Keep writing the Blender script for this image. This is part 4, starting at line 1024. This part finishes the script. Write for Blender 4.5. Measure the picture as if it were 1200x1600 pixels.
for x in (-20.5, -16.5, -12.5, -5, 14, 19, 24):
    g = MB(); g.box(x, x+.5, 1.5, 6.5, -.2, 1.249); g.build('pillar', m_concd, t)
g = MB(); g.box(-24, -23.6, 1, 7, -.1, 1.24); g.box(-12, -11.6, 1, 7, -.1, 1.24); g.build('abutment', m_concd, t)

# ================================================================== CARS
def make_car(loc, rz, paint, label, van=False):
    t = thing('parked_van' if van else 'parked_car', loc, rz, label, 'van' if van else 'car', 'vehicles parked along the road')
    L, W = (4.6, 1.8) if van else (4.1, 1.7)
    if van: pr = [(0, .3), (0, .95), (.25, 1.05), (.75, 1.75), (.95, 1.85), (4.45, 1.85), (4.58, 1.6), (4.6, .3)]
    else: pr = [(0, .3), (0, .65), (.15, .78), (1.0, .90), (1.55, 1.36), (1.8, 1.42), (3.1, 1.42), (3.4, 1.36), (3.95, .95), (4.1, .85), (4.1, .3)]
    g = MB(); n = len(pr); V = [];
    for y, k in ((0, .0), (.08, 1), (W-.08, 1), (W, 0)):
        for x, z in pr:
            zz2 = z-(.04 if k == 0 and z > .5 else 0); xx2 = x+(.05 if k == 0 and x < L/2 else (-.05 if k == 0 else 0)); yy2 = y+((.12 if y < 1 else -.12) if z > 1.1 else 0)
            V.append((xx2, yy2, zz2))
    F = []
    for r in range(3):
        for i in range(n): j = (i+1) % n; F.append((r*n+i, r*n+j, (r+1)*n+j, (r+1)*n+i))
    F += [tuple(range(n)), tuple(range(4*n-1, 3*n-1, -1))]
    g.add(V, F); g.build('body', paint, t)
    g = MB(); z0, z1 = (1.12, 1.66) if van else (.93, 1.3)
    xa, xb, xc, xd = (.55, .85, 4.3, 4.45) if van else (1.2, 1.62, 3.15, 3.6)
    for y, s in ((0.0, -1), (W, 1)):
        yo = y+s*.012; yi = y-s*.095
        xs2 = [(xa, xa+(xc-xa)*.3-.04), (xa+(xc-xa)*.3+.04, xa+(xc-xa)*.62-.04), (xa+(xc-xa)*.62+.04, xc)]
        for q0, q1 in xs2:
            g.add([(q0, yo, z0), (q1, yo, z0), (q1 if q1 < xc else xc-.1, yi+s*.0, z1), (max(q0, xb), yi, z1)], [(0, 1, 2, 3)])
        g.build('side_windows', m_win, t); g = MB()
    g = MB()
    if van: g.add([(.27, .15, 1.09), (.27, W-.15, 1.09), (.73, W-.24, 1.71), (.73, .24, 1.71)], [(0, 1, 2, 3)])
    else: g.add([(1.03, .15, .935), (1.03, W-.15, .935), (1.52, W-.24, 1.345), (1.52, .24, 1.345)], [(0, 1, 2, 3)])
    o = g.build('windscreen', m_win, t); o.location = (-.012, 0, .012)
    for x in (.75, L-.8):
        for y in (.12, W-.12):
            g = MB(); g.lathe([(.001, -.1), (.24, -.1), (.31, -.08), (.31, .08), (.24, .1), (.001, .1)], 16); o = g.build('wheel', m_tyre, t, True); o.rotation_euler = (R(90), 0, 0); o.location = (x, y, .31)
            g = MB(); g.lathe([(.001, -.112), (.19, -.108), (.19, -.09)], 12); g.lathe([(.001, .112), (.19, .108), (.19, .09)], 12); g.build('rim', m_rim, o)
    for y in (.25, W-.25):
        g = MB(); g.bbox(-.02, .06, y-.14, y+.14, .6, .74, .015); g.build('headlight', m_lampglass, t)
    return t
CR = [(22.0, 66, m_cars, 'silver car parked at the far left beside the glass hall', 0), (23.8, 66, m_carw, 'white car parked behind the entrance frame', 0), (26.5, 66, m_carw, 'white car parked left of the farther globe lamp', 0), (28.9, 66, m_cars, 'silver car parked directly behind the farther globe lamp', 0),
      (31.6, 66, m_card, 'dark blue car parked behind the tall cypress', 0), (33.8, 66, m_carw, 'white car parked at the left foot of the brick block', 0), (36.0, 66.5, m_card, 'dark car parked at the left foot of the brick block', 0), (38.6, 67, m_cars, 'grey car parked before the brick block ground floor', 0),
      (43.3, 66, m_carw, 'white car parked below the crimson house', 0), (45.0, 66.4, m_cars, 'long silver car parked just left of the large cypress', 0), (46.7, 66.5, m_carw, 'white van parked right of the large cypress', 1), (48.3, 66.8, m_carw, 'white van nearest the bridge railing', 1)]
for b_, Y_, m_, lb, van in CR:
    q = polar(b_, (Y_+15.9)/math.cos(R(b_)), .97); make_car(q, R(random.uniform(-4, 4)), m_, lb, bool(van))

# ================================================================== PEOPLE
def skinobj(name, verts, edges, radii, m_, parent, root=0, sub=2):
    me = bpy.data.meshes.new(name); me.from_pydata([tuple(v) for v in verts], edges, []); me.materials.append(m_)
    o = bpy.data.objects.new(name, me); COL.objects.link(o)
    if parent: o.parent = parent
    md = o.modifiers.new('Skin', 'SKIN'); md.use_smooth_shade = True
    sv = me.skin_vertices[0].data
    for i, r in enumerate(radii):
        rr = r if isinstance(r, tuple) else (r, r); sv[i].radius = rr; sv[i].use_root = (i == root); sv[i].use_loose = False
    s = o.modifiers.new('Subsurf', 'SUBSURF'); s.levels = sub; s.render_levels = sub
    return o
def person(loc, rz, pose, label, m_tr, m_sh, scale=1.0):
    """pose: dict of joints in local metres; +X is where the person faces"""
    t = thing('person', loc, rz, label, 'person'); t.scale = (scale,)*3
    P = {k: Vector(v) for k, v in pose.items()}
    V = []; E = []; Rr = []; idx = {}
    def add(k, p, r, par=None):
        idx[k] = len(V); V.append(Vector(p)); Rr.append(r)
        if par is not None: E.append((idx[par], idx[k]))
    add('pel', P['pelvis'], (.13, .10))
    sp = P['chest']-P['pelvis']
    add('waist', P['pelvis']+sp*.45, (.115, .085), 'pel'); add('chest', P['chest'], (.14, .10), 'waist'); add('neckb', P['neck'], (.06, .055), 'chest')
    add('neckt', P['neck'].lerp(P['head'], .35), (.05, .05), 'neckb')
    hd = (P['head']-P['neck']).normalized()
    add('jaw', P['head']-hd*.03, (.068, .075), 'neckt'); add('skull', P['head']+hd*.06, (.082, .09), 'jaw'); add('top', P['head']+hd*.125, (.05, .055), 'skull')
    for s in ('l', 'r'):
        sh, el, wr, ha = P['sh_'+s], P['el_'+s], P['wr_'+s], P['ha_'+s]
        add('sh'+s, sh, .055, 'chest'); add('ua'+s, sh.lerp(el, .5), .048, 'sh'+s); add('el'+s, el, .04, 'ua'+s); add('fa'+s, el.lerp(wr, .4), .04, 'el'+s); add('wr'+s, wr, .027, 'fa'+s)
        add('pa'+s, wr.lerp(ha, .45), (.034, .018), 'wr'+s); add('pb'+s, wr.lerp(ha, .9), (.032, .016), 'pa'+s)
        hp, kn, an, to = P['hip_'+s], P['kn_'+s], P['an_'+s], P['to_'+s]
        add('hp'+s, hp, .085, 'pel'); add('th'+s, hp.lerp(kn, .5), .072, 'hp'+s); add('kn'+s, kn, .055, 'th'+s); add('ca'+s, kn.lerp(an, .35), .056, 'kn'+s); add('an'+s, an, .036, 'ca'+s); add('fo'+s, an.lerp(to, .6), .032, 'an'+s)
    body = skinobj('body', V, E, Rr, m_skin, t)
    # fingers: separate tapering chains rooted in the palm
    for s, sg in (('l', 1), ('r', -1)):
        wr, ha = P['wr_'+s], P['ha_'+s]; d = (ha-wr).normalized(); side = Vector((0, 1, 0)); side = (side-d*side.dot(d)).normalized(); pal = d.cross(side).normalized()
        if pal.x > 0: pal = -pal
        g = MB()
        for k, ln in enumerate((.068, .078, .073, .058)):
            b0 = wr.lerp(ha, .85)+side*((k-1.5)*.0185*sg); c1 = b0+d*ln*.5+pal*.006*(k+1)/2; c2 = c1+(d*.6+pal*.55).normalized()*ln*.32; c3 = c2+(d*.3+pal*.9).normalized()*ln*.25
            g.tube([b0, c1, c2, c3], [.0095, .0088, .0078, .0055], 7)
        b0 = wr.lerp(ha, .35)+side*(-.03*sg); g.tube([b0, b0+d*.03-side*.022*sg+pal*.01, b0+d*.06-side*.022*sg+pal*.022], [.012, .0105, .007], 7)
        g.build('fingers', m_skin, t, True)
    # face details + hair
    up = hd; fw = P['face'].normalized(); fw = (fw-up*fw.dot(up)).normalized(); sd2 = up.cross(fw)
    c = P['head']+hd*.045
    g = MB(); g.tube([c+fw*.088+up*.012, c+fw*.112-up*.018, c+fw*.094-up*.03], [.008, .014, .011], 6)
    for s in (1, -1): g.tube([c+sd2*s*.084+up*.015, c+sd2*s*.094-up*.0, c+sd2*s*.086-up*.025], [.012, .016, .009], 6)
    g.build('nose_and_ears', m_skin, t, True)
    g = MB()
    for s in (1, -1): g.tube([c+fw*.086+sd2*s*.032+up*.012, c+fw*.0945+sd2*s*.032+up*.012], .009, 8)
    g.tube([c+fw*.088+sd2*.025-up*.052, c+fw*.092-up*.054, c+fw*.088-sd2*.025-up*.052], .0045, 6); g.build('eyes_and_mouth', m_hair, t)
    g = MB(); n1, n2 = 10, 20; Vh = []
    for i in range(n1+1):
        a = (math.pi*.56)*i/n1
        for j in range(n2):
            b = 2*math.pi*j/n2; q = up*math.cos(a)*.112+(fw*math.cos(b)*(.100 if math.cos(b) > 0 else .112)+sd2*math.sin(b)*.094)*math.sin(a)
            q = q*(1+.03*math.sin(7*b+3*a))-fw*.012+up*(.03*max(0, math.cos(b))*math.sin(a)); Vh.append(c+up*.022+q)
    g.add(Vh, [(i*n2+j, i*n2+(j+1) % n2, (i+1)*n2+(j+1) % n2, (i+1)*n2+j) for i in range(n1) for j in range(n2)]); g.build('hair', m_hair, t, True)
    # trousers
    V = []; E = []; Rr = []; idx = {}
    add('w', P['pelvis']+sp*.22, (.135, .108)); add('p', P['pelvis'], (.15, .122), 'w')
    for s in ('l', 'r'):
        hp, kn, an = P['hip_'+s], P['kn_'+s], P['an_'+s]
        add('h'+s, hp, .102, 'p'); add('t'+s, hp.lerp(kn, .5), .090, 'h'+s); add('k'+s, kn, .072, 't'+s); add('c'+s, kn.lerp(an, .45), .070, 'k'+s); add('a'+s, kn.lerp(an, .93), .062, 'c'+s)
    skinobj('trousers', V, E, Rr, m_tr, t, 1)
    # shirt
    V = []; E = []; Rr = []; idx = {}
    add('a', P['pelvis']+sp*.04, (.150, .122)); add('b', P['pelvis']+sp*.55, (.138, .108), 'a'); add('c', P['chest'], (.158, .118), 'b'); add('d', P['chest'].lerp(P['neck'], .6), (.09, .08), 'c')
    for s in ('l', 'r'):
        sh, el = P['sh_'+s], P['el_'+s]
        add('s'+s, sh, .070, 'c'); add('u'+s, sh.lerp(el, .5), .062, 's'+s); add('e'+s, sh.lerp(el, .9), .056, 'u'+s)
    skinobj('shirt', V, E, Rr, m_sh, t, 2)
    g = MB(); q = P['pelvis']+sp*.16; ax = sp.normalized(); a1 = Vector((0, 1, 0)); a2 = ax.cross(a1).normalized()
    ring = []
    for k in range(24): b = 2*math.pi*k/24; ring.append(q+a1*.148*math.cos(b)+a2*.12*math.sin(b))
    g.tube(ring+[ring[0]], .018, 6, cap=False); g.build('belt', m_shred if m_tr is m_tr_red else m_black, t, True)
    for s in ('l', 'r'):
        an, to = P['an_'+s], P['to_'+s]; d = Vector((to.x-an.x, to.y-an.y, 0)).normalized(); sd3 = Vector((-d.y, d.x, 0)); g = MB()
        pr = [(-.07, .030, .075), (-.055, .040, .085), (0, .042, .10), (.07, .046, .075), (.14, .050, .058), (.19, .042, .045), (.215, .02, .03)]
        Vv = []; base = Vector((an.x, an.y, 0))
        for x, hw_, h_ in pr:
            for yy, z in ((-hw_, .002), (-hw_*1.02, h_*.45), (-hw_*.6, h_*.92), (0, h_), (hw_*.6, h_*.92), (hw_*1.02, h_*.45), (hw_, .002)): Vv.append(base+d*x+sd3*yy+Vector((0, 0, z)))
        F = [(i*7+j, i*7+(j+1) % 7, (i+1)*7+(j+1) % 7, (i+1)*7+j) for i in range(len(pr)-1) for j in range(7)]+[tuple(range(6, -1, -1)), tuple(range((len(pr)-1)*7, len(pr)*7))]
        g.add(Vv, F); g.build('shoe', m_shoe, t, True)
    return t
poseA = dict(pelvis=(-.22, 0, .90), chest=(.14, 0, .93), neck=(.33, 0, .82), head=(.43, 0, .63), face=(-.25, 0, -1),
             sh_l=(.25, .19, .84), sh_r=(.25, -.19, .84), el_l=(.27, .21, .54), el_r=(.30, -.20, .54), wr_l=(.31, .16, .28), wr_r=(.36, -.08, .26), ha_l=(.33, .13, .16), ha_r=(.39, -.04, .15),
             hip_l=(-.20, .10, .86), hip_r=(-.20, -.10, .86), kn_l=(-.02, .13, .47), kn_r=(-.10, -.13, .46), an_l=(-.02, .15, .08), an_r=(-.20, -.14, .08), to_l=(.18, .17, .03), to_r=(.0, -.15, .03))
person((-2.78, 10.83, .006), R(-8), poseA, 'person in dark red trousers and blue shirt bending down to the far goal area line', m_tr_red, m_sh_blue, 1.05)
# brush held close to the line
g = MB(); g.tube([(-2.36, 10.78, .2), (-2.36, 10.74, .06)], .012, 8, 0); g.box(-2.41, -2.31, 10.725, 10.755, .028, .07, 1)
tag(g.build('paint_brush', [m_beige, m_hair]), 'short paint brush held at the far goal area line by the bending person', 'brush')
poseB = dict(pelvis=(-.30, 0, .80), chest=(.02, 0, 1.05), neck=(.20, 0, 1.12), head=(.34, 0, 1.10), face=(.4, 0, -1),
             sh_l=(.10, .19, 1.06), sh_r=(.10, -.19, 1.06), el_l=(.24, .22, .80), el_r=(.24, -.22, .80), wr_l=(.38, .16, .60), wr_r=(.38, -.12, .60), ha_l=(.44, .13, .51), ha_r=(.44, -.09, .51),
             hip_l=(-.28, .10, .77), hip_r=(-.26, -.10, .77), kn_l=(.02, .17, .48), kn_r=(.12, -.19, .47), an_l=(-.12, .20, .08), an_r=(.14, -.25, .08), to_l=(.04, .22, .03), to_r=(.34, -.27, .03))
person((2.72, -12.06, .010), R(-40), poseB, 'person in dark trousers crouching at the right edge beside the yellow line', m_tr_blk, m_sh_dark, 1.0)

=-=-=

What is needed ▸
Beginning at the top of the data, please return every line until and including the line containing "g = MB(); g.box(-24, -23.6, 1, 7, -.1, 1.24);", copied exactly, and nothing past it.

Solution for this exercise ▸
Keep writing the Blender script for this image. This is part 4, starting at line 1024. This part finishes the script. Write for Blender 4.5. Measure the picture as if it were 1200x1600 pixels.
for x in (-20.5, -16.5, -12.5, -5, 14, 19, 24):
    g = MB(); g.box(x, x+.5, 1.5, 6.5, -.2, 1.249); g.build('pillar', m_concd, t)
g = MB(); g.box(-24, -23.6, 1, 7, -.1, 1.24); g.box(-12, -11.6, 1, 7, -.1, 1.24); g.build('abutment', m_concd, t)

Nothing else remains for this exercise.